A partir de aquí decidimos cruzar a la costa oeste de la península, hasta la población de Coromandel. Teníamos entendido que no tenía demasiados encantos, pero la sorpresa al divisar su bahía desde lo alto me hizo pensar en la injusticia. Situada en una profunda y ancha bahía, un manto de terciopelo verde la cubre, asi como a las innumerables islas que la pueblan. El contraste entre el verde dorado y el azul intenso del mar es extraordinariamente hermoso.
A partir de aquí, descartamos la opción de remontar hacia el norte debido a la distancia y a los días que nos quedaban para ver Auckland y parte de Northland. Asi que descendimos por la costa este del golfo de Hauraki. Esta costa no tiene gran parecido con la oriental de Coromandel. No hay grandes playas ni calas, la montaña encuentra el mar en vertical y el agua del Firth of Thames es terrosa. La carretera bordea el fondo del Firth y de alli se toma la ruta de Auckland.

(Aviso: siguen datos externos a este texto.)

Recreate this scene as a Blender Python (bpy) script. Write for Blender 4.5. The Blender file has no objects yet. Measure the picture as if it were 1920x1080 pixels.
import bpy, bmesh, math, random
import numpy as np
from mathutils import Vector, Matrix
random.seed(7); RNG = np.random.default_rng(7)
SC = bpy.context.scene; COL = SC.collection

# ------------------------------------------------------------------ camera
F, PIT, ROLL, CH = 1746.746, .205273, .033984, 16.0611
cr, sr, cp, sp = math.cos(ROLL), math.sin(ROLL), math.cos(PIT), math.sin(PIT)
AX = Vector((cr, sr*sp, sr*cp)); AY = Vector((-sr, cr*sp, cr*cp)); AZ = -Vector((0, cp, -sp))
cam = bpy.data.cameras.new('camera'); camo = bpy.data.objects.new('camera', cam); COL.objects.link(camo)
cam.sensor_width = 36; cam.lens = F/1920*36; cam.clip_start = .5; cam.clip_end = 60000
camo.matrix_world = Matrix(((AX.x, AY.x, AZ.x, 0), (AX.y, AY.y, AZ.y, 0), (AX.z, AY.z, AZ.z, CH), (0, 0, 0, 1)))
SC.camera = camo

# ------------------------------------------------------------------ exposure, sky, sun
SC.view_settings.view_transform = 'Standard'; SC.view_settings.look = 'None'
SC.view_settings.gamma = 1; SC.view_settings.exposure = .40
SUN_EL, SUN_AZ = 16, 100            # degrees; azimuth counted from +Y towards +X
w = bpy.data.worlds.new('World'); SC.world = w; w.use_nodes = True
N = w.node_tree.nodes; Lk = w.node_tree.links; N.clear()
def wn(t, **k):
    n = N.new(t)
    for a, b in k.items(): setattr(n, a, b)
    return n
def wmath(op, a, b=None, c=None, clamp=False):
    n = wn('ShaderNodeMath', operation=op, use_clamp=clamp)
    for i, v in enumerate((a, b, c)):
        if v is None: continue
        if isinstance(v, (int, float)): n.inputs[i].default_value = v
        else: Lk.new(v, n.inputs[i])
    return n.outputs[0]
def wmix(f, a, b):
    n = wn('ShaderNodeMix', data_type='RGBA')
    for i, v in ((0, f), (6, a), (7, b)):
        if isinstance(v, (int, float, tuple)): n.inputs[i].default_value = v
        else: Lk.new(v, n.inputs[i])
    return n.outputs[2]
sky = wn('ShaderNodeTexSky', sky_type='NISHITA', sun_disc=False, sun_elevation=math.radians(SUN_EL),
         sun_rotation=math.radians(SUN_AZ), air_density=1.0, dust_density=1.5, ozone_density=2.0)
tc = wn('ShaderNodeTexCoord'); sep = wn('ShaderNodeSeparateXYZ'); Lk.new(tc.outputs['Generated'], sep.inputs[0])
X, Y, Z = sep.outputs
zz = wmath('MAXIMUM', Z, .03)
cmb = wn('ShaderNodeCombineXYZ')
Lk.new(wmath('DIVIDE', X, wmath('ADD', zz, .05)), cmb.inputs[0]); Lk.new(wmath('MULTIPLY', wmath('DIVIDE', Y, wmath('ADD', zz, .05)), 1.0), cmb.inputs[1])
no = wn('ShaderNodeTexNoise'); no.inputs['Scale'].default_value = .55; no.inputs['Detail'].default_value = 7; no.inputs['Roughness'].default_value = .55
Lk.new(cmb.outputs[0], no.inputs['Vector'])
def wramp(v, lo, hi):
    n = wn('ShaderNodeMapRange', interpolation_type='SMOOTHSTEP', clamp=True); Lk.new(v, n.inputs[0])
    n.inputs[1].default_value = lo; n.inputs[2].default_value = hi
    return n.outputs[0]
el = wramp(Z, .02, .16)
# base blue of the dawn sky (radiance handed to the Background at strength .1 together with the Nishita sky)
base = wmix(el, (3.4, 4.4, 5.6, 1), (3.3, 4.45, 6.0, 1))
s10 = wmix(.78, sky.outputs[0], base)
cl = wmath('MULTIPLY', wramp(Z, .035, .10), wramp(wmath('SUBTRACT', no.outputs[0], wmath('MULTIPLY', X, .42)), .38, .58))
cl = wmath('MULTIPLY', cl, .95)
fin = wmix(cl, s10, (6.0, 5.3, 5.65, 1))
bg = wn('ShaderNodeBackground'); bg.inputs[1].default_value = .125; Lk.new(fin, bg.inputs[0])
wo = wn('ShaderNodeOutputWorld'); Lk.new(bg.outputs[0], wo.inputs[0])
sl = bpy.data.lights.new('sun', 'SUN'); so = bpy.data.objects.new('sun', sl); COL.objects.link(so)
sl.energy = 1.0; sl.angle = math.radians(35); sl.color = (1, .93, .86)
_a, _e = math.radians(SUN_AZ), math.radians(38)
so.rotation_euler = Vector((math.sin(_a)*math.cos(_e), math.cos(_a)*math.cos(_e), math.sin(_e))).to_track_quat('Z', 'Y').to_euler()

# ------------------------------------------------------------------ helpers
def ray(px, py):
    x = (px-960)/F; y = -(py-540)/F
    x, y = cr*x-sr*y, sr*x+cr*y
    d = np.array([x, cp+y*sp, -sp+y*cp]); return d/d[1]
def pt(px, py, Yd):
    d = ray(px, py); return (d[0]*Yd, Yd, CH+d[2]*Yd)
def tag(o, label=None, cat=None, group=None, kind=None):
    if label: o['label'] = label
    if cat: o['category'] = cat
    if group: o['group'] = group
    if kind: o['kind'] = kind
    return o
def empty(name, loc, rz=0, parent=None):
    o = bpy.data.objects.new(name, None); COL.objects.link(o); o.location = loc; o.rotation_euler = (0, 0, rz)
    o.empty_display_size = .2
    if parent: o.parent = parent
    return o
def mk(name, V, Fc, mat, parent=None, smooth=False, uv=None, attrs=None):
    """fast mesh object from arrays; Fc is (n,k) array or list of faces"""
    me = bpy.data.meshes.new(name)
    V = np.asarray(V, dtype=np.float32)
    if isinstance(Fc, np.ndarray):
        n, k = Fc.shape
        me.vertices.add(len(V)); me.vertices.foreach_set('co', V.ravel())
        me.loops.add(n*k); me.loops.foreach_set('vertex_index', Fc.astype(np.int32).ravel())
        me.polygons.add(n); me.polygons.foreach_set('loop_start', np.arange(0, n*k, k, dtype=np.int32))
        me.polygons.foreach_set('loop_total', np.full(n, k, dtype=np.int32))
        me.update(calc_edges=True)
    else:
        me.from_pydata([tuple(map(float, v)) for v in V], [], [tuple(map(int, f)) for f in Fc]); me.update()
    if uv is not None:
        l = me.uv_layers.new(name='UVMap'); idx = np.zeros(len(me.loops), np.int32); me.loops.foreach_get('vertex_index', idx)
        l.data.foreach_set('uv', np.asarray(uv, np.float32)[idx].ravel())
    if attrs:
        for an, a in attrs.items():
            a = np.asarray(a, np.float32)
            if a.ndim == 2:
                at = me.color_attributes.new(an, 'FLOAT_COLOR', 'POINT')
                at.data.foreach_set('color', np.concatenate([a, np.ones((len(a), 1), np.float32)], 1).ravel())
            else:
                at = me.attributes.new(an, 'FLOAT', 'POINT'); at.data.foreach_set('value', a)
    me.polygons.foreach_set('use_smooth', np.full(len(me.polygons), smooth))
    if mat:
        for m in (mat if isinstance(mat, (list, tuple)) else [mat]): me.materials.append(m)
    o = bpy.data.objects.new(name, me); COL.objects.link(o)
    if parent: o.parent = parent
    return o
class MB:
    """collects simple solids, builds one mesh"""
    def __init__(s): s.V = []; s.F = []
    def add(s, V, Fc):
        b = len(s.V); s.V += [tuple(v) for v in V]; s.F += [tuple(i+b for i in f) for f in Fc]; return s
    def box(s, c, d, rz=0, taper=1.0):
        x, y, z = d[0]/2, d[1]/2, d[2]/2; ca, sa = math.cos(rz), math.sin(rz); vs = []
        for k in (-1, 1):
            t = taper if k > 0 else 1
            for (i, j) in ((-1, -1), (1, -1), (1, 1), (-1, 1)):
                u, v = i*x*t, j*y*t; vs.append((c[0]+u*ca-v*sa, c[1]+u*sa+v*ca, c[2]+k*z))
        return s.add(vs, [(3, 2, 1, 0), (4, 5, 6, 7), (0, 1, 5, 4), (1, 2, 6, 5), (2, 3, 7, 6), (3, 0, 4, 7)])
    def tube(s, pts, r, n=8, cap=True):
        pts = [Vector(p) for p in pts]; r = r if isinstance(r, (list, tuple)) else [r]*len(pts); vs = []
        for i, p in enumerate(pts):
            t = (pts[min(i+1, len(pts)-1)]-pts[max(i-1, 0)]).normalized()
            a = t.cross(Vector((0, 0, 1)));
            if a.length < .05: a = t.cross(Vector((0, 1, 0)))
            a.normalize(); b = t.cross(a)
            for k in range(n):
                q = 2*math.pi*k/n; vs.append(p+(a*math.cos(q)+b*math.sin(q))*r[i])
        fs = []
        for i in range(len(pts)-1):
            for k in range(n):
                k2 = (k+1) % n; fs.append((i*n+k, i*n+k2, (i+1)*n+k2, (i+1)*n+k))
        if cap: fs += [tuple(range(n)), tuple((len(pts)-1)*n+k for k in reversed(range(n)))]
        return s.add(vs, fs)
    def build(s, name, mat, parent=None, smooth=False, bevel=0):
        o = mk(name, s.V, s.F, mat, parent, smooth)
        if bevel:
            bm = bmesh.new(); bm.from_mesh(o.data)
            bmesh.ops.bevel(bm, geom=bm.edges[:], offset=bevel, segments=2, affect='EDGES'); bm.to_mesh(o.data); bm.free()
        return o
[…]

Atravesar esta ciudad por autopista te da la sensación de que no se acaba nunca. Luego descubrimos que tiene una extensión doble que la de Londres, para una población de apenas un millón de habitantes. A pesar del intenso tráfico, bifurcaciones y desvíos múltiples conseguimos el objetivo y llegamos a pernoctar a Whangapaparaoa Si, los nombres se las traen. Estoy segura que si se hiciera un recuento de la proporción de nombres maories en la toponimia del país, no bajaría del 80 por ciento. Especialmente en la isla del norte.
Whangapaparaoa describe una península y el pueblo principal y de hecho es una densa urbanización de casas de veraneo de los habitantes de Auckland. Está apenas a 50 kilómetros al norte y a partir de aquí, la costa este al norte de la península de Auckland es otra sucesión de urbanizaciones de veraneo.
Tras visitar algunas de ellas y sus bellas playas decidimos que preferíamos dirigirnos a la reserva de Kauris de la costa oeste de Northland. Subimos hasta Whangarei y de allí cruzamos a Dargaville por un paisaje eminentemente rural, de pastos ondulados y contadas casas. Desde Dargaville la carretera zigzaguea por el relieve, salvando todos los accidentes naturales.
El Kauri se considera el segundo árbol mas alto del mundo después de la Sequoia americana. Crece en el bosque húmedo salvando innumerables dificultades. Entre ellas el hecho de tener raíces muy poco profundas, los parásitos y la explotación de su resina y madera. Y sin embargo, quedan en pie ejemplares de mas de mil años. Para los Maories era un árbol sagrado. Para los “pakeha” como fueron llamados los blancos por los primeros, una madera muy apreciada y digno de ser talado a gran escala. Hoy sigue siendo un árbol protegido y de ahí que existan reservas como las dos que visitamos. Antes de entrar a pie en ella, debes rociarte las suelas con un desinfectante e igualmente al salir. Sus troncos son muy anchos y rectos en toda su altura. Las ramas relativamente cortas nacen en penacho en un pequeño segmento de la parte superior y la hoja es muy pequeña, de modo que el cielo se trasparenta a través de su copa. Todo ello añade una impresión mayor de altura.
Este ha sido nuestro último contacto con la naturaleza antes de Auckland.